This represents government regulation at its most pernicious—vague enough to ensnare virtually any business using modern technology, yet specific enough to create compliance nightmares for companies trying to serve consumers better. The practical effect will be to drive AI innovation out of Colorado and into states with more sensible regulatory environments. 

Even Governor Jared Polis, who ultimately signed this regulatory monstrosity into law, couldn’t hide his reservations about what he was unleashing on the nation. In an extraordinary moment of candor, Polis warned that the very legislation he was endorsing could “create a complex compliance regime for all developers and deployers of AI.” The governor further acknowledged his concerns that Colorado was effectively firing the starting gun for a “state level…patch work across the country [that] can have the effect to tamper innovation and deter competition in an open market.” Polis subsequently convened a special session, demanding lawmakers rework the flawed AI legislation they had rushed through in the first place.

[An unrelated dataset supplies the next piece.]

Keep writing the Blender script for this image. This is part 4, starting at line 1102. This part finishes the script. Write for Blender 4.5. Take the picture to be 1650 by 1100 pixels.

As Colorado grapples with buyer’s remorse over its misguided attempt to establish a national template for AI regulation, the state’s painful experience should serve as a cautionary tale for other lawmakers—including those in Tallahassee and beyond—who might be tempted to follow this regulatory folly. 

Sometimes being first isn’t a badge of honor; it’s simply being first to make a costly mistake. 

Which raises the inevitable question: If Colorado’s heavy-handed approach is clearly wrongheaded, what’s the right way forward?

If comprehensive AI regulation is a dead end, how should sensible legislators approach this transformative technology without strangling innovation in red tape? The answer lies not in grandiose new regulatory schemes, but in the principle of using existing tools before creating a new bureaucratic machinery designed to penalize innovators and entrepreneurs. 

Nearly every state already maintains robust anti-discrimination statutes that address the very harms AI alarmists claim to fear. Rather than layering on additional regulatory complexity, lawmakers should first exhaust these proven legal frameworks. A simple clarification from the state Attorney General’s office that existing anti-discrimination laws apply to algorithmic decisions, or a modest amendment explicitly covering AI applications, would accomplish the same protective goals without the innovation-killing overhead of Colorado’s approach.

This represents governance at its best: targeted, proportionate, and respectful of the free market’s capacity to drive progress while existing legal guardrails prevent genuine abuse. 

But even if lawmakers ignore the principled case for restraint, they should at least consider the bottom line: the staggering economic costs. Implementation of SB24-205 alone carries an estimated $5 million annual price tag for taxpayers—and that’s merely the government’s administrative burden. The true economic carnage lies in the compliance costs imposed on businesses, which inevitably translate into fewer new hires, reduced technology investments, and stunted growth prospects.

The stakes couldn’t be higher. The James Madison Institute calculated that imposing similar burdensome AI regulations would drain Florida’s economy of $38 billion. That’s not regulatory prudence, that’s economic sabotage disguised as consumer protection. 

States contemplating Colorado’s approach should ask themselves: Is virtue signaling about algorithmic fairness worth bankrupting the innovation economy that drives American prosperity? The answer should be obvious. Colorado’s failed regulatory experiment offers a clear lesson: When government rushes to regulate emerging technologies it doesn’t understand, the result is predictably disastrous. Other states, including here in Florida, would be wise to learn from Colorado’s costly mistake rather than repeat it.